> CHALLENGE
Retype the data exactly, from its first line to the line containing "sheet('planting_bed', bed, .33, M['soil'])", including both, and skip any picture.

> DATA
• • • •

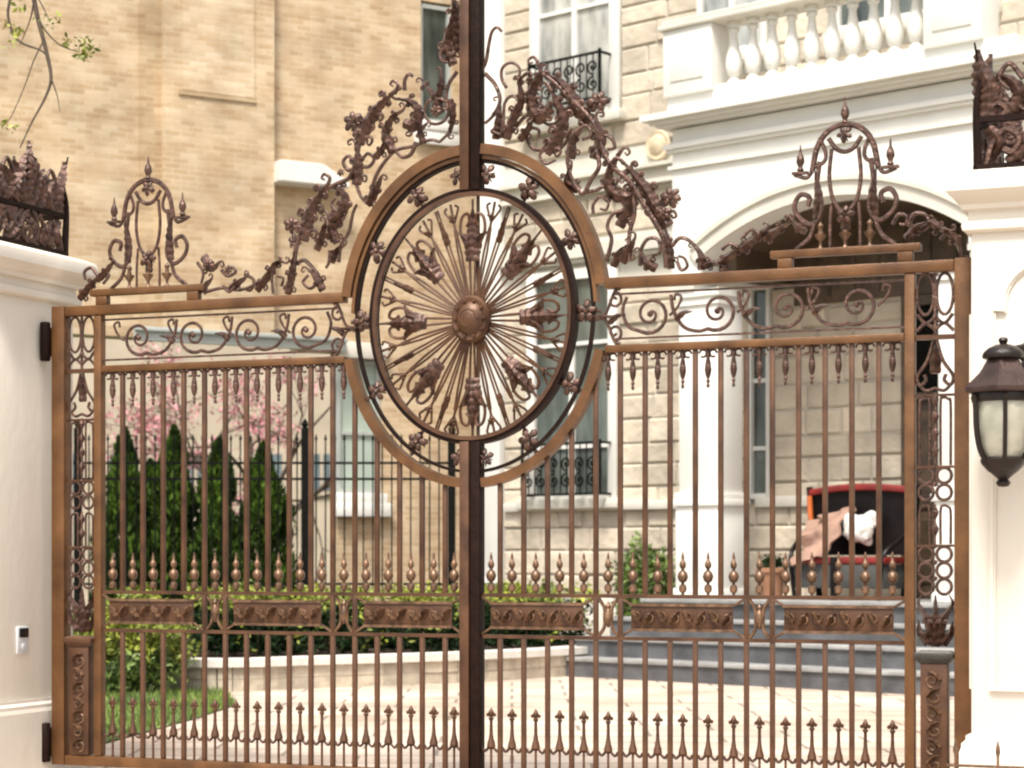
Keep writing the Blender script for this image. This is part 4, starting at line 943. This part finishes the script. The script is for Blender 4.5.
# planter wall
kp = cr([(-5.3, 27.3, 0), (-4.75, 26.35, 0), (-4.0, 25.75, 0), (-3.35, 25.75, 0), (-2.6, 26.25, 0), (-.83, 27.35, 0), (.55, 28.7, 0), (1.35, 29.9, 0)], 8)
root = thing('planter_wall', 'low curved tan stone planter wall with pale coping edging the driveway', 'wall', (kp[0].x, kp[0].y, 0), 0, off=(kp[0].x, kp[0].y, 0))
def hor_sweep(bm, pts, hw, z0, z1):
    rg = []
    for i, p in enumerate(pts):
        d = (pts[min(len(pts)-1, i+1)]-pts[max(0, i-1)]).normalized(); s = Vector((-d.y, d.x, 0))
        rg.append([bm.verts.new(p+s*k+Vector((0, 0, z))) for k, z in ((hw, z0), (-hw, z0), (-hw, z1), (hw, z1))])
    for A, B in zip(rg, rg[1:]):
        for j in range(4): bm.faces.new((A[j], A[(j+1) % 4], B[(j+1) % 4], B[j]))
    bm.faces.new(rg[0][::-1]); bm.faces.new(rg[-1])
b = NB()
for i in range(0, len(kp)-1, 2):
    for z0, z1 in ((0, .15), (.154, .30)):
        sub = [kp[i], kp[min(i+1, len(kp)-1)], kp[min(i+2, len(kp)-1)]]
        if (sub[2]-sub[1]).length < 1e-6: sub = sub[:2]
        hor_sweep(b, sub, .17+random.uniform(-.008, .008), z0, z1)
part('wall_face', b, M['kerb'], root, False)
b = NB(); hor_sweep(b, kp, .22, .302, .40); part('coping', b, M['kerbcap'], root, False)
bed = [(p.x+.0, p.y+.1) for p in kp]+[(1.2, 31.5), (-1.1, 34.6), (-1.3, 35.5), (-3.5, 34.2), (-5.2, 33.2), (-11, 33.2), (-11, 28.5)]
sheet('planting_bed', bed, .33, M['soil'])

# ------------------------------------------------------------------ planting
def blob_points(n, c, r, rough=.25, shell=.55, seed=0, zmin=None):
    out = []
    while len(out) < n:
        d = Vector((random.gauss(0, 1), random.gauss(0, 1), random.gauss(0, 1))).normalized()
        k = 1+rough*noise.noise(d*2.3+Vector((seed, seed, 0)))*1.6+rough*.6*noise.noise(d*6+Vector((seed, 0, 3)))
        t = (shell+(1-shell)*random.random()**.6)*k
        p = Vector((c[0]+d.x*r[0]*t, c[1]+d.y*r[1]*t, c[2]+d.z*r[2]*t))
        if zmin is not None and p.z < zmin: continue
        out.append(p)
    return out
def shrub(name, label, loc, r, h, mats, n, size, seed, group=None, rough=.3):
    root = thing(name, label, 'shrub', loc, 0, group)
    b = NB()
    for i in range(7):
        a = i*.9; tube(b, cr([(0, 0, 0), (math.cos(a)*r*.2, math.sin(a)*r*.2, h*.35), (math.cos(a)*r*.5, math.sin(a)*r*.5, h*.7)], 4), [.022-.016*j/8 for j in range(9)], 5, up=Vector((1, 0, 0)))
    part('stem', b, M['bark'], root)
    P = blob_points(n, (0, 0, h*.52), (r, r, h*.5), rough, .5, seed, .02)
    hi = [p for p in P if p.z > h*(.42+.25*noise.noise(p*3))]; lo = [p for p in P if p.z <= h*(.42+.25*noise.noise(p*3))]
    b = NB(); leafquads(b, hi, size); part('foliage', b, M[mats[0]], root, False)
    b = NB(); leafquads(b, lo, size); part('inner_foliage', b, M[mats[1]], root, False)
    return root
shrub('golden_shrub', 'bright yellow green shrub on the lawn at the left, beside the planter wall end', (-4.62, 25.1, 0), .68, 1.2, ('lime', 'green'), 6500, .045, 3)
shrub('golden_shrub', 'smaller yellow green shrub low behind the left gate stile', (-5.45, 24.7, 0), .42, .95, ('lime', 'green'), 2500, .045, 8)
t = HF.w(-1.82, 1.05, .33)
shrub('leafy_bush', 'mid green leafy bush at the house foot left of the portico', t, .50, 1.5, ('green', 'green'), 3400, .055, 5)
# hedge
root = thing('hedge', 'long clipped hedge with yellow green new growth behind the planter wall', 'hedge', (-4.3, 27.2, .33), 0, off=(-4.3, 27.2, .33))
hp = cr([(-4.3, 27.2, .33), (-2.8, 27.6, .33), (-1.2, 28.4, .33), (.2, 29.6, .33), (.95, 31.0, .33)], 10)
def hedge_pts(n, z0, z1, hw, top=False):
    out = []
    for _ in range(n):
        i = random.randrange(len(hp)-1); p = hp[i].lerp(hp[i+1], random.random()); d = (hp[i+1]-hp[i]).normalized(); s = Vector((-d.y, d.x, 0))
        u = random.uniform(-1, 1); z = random.uniform(z0, z1)
        if random.random() < .6: u = math.copysign(1-abs(random.gauss(0, .1)), -1)
        wv = .07*noise.noise(p*1.7)
        out.append(p+s*u*hw*-1+Vector((0, 0, z+wv)))
    return out
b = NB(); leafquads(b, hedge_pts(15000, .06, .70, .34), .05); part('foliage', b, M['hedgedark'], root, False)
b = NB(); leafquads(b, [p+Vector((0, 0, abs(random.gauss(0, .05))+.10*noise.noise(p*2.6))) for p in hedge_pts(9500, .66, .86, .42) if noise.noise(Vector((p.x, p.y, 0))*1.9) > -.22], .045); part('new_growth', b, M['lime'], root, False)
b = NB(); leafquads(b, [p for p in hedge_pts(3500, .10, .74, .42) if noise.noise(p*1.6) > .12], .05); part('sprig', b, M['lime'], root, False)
b = NB(); tube(b, [p+Vector((0, 0, .04)) for p in hp], .03, 5)
for p in hp[::3]: tube(b, [p, p+Vector((.03, .02, .6))], .02, 5, up=Vector((1, 0, 0)))
part('stem', b, M['bark'], root)

def cedar(px, top_y, Y, w, label):
    x = (px-512)/F*Y; zt = ZC+(HZ-top_y)*Y/F; root = thing('cedar_tree', label, 'tree', (x, Y, .33), 0, 'columnar cedars behind the black fence'); h = zt-.33
    b = NB(); tube(b, [Vector((0, 0, h*i/8)) for i in range(9)], [.06*(1-i/9)+.006 for i in range(9)], 7, up=Vector((1, 0, 0))); part('trunk', b, M['bark'], root)
    sd = random.random()*50; P = []
    while len(P) < 9500:
        t = random.random()**.85; a = random.random()*6.28
        rr = w*(1-t**2.2)**.8*(1 if t > .12 else .7+t*2.5)*(1+.75*noise.noise(Vector((math.cos(a)*1.3+sd, math.sin(a)*1.3, t*h*1.7))))
        rr *= random.uniform(.5, 1.0)+(.16 if random.random() < .08 else 0)
        P.append(Vector((rr*math.cos(a), rr*math.sin(a), .08+t*(h-.08))))
    b = NB()
    for p in P:
        s = random.uniform(.03, .075); o_ = Vector((p.x, p.y, 0)).normalized() if abs(p.x)+abs(p.y) > .001 else Vector((1, 0, 0))
        up = (Vector((0, 0, 1))+o_*.35+Vector((random.gauss(0, .3), random.gauss(0, .3), 0))).normalized(); sd_ = up.cross(Vector((random.gauss(0, 1), random.gauss(0, 1), .1))).normalized()
        b.faces.new([b.verts.new(p-up*s), b.verts.new(p+sd_*s*.4), b.verts.new(p+up*s*1.2), b.verts.new(p-sd_*s*.4)])
    part('crown', b, M['cedar'], root, False)
cedar(125, 430, 31, .44, 'columnar dark cedar, leftmost in the row behind the gate')
cedar(174, 428, 31.3, .50, 'columnar dark cedar with pointed tip, second from the left in the row')
cedar(219, 440, 31, .46, 'columnar dark cedar, third from the left in the row')
cedar(264, 444, 31.4, .52, 'thinner columnar cedar at the right end of the row')
cedar(150, 462, 31.9, .42, 'short cedar filling the gap between the two leftmost cedars')

# black iron fence
Yf = 29.6; xa, xb = (70-512)/F*Yf, (458-512)/F*Yf; k = Yf/F
root = thing('iron_fence', 'thin black iron picket fence in front of the brick wall and cedars', 'fence', (xa, Yf, .33), 0, off=(xa, Yf, .33))
b = NB()
for py in (463, 479, 584): z = ZC+(HZ-py)*k; box(b, xa, xb, Yf-.012, Yf+.012, z-.018, z+.018)
part('fence_rail', b, M['iron'], root, False)
n = int((xb-xa)/.135); b = NB(); lathe(b, [(.011, .5), (.011, ZC+(HZ-441)*k), (.022, ZC+(HZ-439)*k), (.003, ZC+(HZ-434)*k)], 6, (xa, Yf)); p0 = part('picket', b, M['iron'], root, False)
for i in range(1, n): rep(p0, i*(xb-xa)/n)
for px in (78, 305, 452):
    x = (px-512)/F*Yf; b = NB(); hgt = ZC+(HZ-428)*k; box(b, x-.05, x+.05, Yf-.06, Yf+.06, .3, hgt); lathe(b, [(.03, hgt), (.055, hgt+.05), (.03, hgt+.10), (.004, hgt+.14)], 8, (x, Yf)); part('fence_post', b, M['iron'], root)

def grow(bm, p, d, L, r, depth, ends, spread=.5, grav=0.):
    pts = [p]; q = p.copy(); dd = d.copy(); n = 5
    for i in range(n):
        dd = (dd+Vector((random.gauss(0, .12), random.gauss(0, .12), random.gauss(0, .08)+grav))).normalized(); q = q+dd*L/n; pts.append(q.copy())
    tube(bm, pts, [r*(1-.45*i/n) for i in range(n+1)], 6, up=Vector((.3, .9, .1)).normalized())
    if depth == 0: ends.extend(pts[1:]); return
    for i in range(3 if depth > 1 else 4):
        a = pts[random.choice((3, 4, 5))]; nd = (dd+Vector((random.gauss(0, spread), random.gauss(0, spread), random.gauss(0, spread*.7)))).normalized()
        grow(bm, a, nd, L*.68, r*.5, depth-1, ends, spread, grav)
# blossom tree
root = thing('blossom_tree', 'pink blossom tree beyond the passage under the brick bridge', 'tree', (-5.6, 46, 0), 0)
b = NB(); ends = []; tube(b, cr([(0, 0, -.1), (.05, 0, 1.2), (0, 0, 2.4)], 4), [.16-.05*i/8 for i in range(9)], 8, up=Vector((1, 0, 0)))
for i in range(7): a = i*.9; grow(b, Vector((0, 0, 2.2+.1*i)), Vector((math.cos(a), math.sin(a)*.6, .55)).normalized(), 2.1, .06, 3, ends, .55)
part('trunk', b, M['bark'], root)
b = NB(); P = []
for e in ends:
    for _ in range(4 if len(ends) < 3000 else 2): P.append(e+Vector((random.gauss(0, .14), random.gauss(0, .14), random.gauss(0, .14))))
random.shuffle(P); leafquads(b, P[:14000], .055); part('crown', b, M['pink'], root, False)
# branch tree on the left, trunk just outside the picture
def at(px, py, Y): return Vector(((px-512)/F*Y, Y, ZC+(HZ-py)*Y/F))
Yt = 19.0; base = at(-95, 600, Yt); base.z = 0
root = thing('young_tree', 'young tree with thin bare twigs and a few yellow green leaves at the upper left', 'tree', base, 0, off=base)
b = NB(); tp = at(-60, -90, Yt)
tube(b, cr([base, base.lerp(tp, .5)+Vector((.15, 0, 0)), tp, tp+Vector((.1, 0, 1.4))], 8), [.11-.085*i/24 for i in range(25)], 8, up=Vector((0, 1, 0)))
part('trunk', b, M['bark'], root)
b = NB(); lf = []
def twig(pts, r0, r1):
    q = cr([at(x, y, Yt+dy) for x, y, dy in pts], 6); tube(b, q, [r0+(r1-r0)*i/(len(q)-1) for i in range(len(q))], 6)
twig([(-60, -90, 0), (-25, -110, 0), (10, -75, .1), (28, -30, .1), (37, 15, .1), (46, 50, .1), (51, 78, .1), (45, 98, .1), (32, 122, .1), (20, 148, .1)], .035, .006)
twig([(-45, -100, .2), (0, -80, .2), (12, -20, .2), (8, 15, .2), (18, 40, .2), (40, 50, .15), (47, 56, .1)], .02, .006)
twig([(20, -60, 0), (40, -40, 0), (34, 0, 0), (30, 20, .1), (20, 45, .1)], .014, .004)
twig([(37, 15, .1), (45, 30, .1), (60, 45, .1), (78, 52, .1)], .010, .004)
twig([(51, 78, .1), (57, 95, .1), (60, 112, .1)], .008, .003)
twig([(44, 40, .1), (34, 60, .1), (25, 85, .1), (12, 115, .1), (2, 128, .1)], .008, .003)
twig([(28, -20, .1), (42, 5, .1), (50, 22, .1)], .009, .003)
part('branch', b, M['bark'], root)
b = NB()
for x, y, n_, s_ in ((49, 20, 22, 6), (84, 48, 48, 7), (66, 44, 12, 5), (15, 31, 16, 5), (3, 26, 10, 5), (8, 126, 14, 5), (10, 45, 6, 4), (22, 8, 8, 5)):
    for _ in range(n_): lf.append(at(x+random.gauss(0, s_), y+random.gauss(0, s_*.9), Yt+random.gauss(0, .08)))
leafquads(b, lf, .034); part('leaves', b, M['lime'], root, False)

# ------------------------------------------------------------------ light, camera
w = bpy.data.worlds.new('World'); sc.world = w; w.use_nodes = True
nt = w.node_tree; bg = nt.nodes['Background']; sky = nt.nodes.new('ShaderNodeTexSky'); sky.sky_type = 'NISHITA'; sky.sun_disc = False
az, el = R(196), R(60)       # compass-like: direction the light comes from, measured from +Y clockwise
sky.sun_elevation = el; sky.sun_rotation = az; sky.air_density = 1.; sky.dust_density = 4.; sky.ozone_density = .6
hs = nt.nodes.new('ShaderNodeHueSaturation'); hs.inputs['Saturation'].default_value = .25
nt.links.new(sky.outputs[0], hs.inputs['Color']); nt.links.new(hs.outputs[0], bg.inputs['Color']); bg.inputs['Strength'].default_value = .115
ld = bpy.data.lights.new('Sun', 'SUN'); ld.energy = 2.3; ld.angle = R(12); ld.color = (1, .945, .86)
lo = bpy.data.objects.new('Sun', ld); COL.objects.link(lo)
dirv = Vector((math.sin(az)*math.cos(el), math.cos(az)*math.cos(el), math.sin(el)))
lo.rotation_euler = dirv.to_track_quat('Z', 'Y').to_euler(); lo.location = (0, 0, 30)
cd = bpy.data.cameras.new('Camera'); cam = bpy.data.objects.new('Camera', cd); COL.objects.link(cam); sc.camera = cam
cam.location = (0, 0, ZC); cam.rotation_euler = (PI/2, 0, 0); cd.sensor_width = 36; cd.lens = F/1024*36
cd.shift_y = (HZ-384)/1024; cd.clip_end = 2000; cd.clip_start = .1
cd.dof.use_dof = True; cd.dof.focus_distance = 14.6; cd.dof.aperture_fstop = 2.4
vs = sc.view_settings; sc.display_settings.display_device = 'sRGB'; vs.view_transform = 'Standard'; vs.look = 'None'; vs.gamma = 1; vs.exposure = 1.2
sc.cycles.pixel_filter_type = 'BLACKMAN_HARRIS'; sc.cycles.filter_width = 2.2
sc.cycles.use_denoising = True; sc.cycles.max_bounces = 8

• • • •

> EXERCISE RESULT
Keep writing the Blender script for this image. This is part 4, starting at line 943. This part finishes the script. The script is for Blender 4.5.
# planter wall
kp = cr([(-5.3, 27.3, 0), (-4.75, 26.35, 0), (-4.0, 25.75, 0), (-3.35, 25.75, 0), (-2.6, 26.25, 0), (-.83, 27.35, 0), (.55, 28.7, 0), (1.35, 29.9, 0)], 8)
root = thing('planter_wall', 'low curved tan stone planter wall with pale coping edging the driveway', 'wall', (kp[0].x, kp[0].y, 0), 0, off=(kp[0].x, kp[0].y, 0))
def hor_sweep(bm, pts, hw, z0, z1):
    rg = []
    for i, p in enumerate(pts):
        d = (pts[min(len(pts)-1, i+1)]-pts[max(0, i-1)]).normalized(); s = Vector((-d.y, d.x, 0))
        rg.append([bm.verts.new(p+s*k+Vector((0, 0, z))) for k, z in ((hw, z0), (-hw, z0), (-hw, z1), (hw, z1))])
    for A, B in zip(rg, rg[1:]):
        for j in range(4): bm.faces.new((A[j], A[(j+1) % 4], B[(j+1) % 4], B[j]))
    bm.faces.new(rg[0][::-1]); bm.faces.new(rg[-1])
b = NB()
for i in range(0, len(kp)-1, 2):
    for z0, z1 in ((0, .15), (.154, .30)):
        sub = [kp[i], kp[min(i+1, len(kp)-1)], kp[min(i+2, len(kp)-1)]]
        if (sub[2]-sub[1]).length < 1e-6: sub = sub[:2]
        hor_sweep(b, sub, .17+random.uniform(-.008, .008), z0, z1)
part('wall_face', b, M['kerb'], root, False)
b = NB(); hor_sweep(b, kp, .22, .302, .40); part('coping', b, M['kerbcap'], root, False)
bed = [(p.x+.0, p.y+.1) for p in kp]+[(1.2, 31.5), (-1.1, 34.6), (-1.3, 35.5), (-3.5, 34.2), (-5.2, 33.2), (-11, 33.2), (-11, 28.5)]
sheet('planting_bed', bed, .33, M['soil'])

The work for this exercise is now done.